We have nothing to boast in — the death and evil we produce in only ours, and the only good we produce is Christ’s — but it’s our responsibility to reflect on the the Word of God and it’s application to our lives and specific circumstances, and as the “God of all Comfort” comforts us, we have a responsibility to comfort others with His all-sufficiency. We would be poor stewards if we ignored the great technological advantage we enjoy over our predecessors — never before could this work be brought right to your pastor’s iPhone instantaneously as it can now with a “Publish” button.

As Mike Reeves says in his most recent work, “Rejoicing in Christ,” “If the Father can be infinitely and eternally satisfied in Him, then He must be overwhelmingly all-sufficient for us in every situation, for eternity.”

What I endeavor to do once a week — if God allows me to be a blessing to the Church in this way — is write so that you might be:

  1. dazzled by the love, grace, mercy, compassion, and resurrection power found in our Shepherd, High Priest, King, Friend, and Savior,
  2. moved by the Spirit of Christ (who’s actually united with you as you read this) to intently study the Scriptures for yourself, rightly dividing it, putting every promise of God, found in Jesus, to the test. John Calvin wrote, “Let us learn that God in his promises is set before us as if he were a willing debtor.” Finally,
  3. you would be moved to participate in the work of your Bridegroom and Master, “to seek and to save that which is lost.” Burk Parsons tweeted a few days ago, “We would do whatever Christ called us to do if He showed up and told us what to do. He already did.”

This is a tough needle to thread, but worth the hour or so commitment to get it done, even if, like, one person reads it. That won’t bum me out if I’m content in Christ’s enoughness at the time I’m checking WordPress at the end of the day. Mike Reeves continues,

“His character is written into the grain of the universe so intimately that even to think against Christ the Logos you must think against logic and descend into folly (Ps. 14:1). In his world, our faculties work better the more they are harnessed to faith in Him. Then we are able to be more logical, more vibrant, more imaginitive, more creative, for we are working with the grain. 
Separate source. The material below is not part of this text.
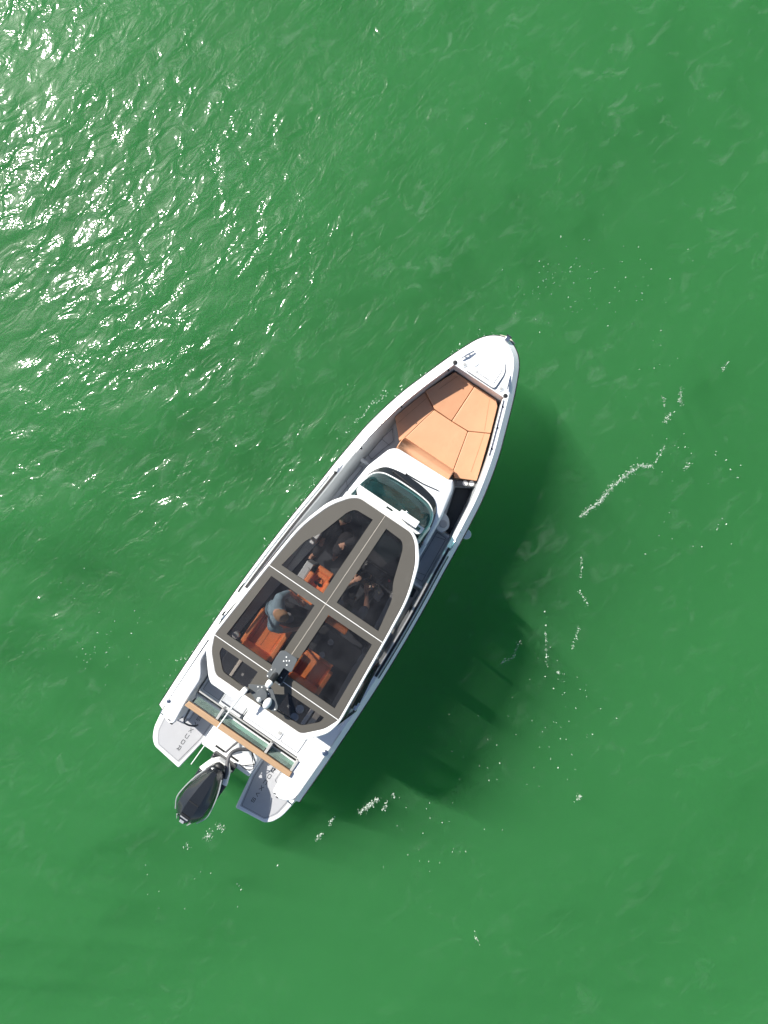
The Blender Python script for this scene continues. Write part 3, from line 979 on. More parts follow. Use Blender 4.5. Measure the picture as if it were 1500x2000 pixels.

The tiniest details in everything, [as Jonathan Edwards has written] from spiders and silkworms to rainbows and roses, all our forth knowledge about Christ and His ways. For example, the ‘rising and the setting of the sun is a picture of the death and resurrection of Christ,’ the true light of the world.”

In case you didn’t know, the “tiniest details” in our slice of the work being done to reach the unreached of Papua New Guinea looks, tastes, and smells alot different than what’s in my hometown, Princeton, Illinois. The beauty of Christ in Kuman, viewed in both contrasts and parallels, can and should be shared with you all, not so you can rejoice in us, but in the one in whom the Universe will be perfectly summed up in. It might be crazy out there, but even the darkness causes the character and worth of Christ to glow more brilliantly.

“This is what He brings to share with humanity: His own sonship, his own relationship and life with His Father…what we see so gorgeously displayed in Jesus is the life of God in humanity, fleshed out for us to see. That is what the life of God is like…Christ shows us what it is to be a human, fully alive in the Spirit. And He is the head of a new, Spirit-filled humanity…”

In this series, we’ll start in the Life of Christ and see him in His brilliance, reflect on His life, and see how His life and promises apply to life of a tribal church planter and yours. What he has is now ours through our union with Him.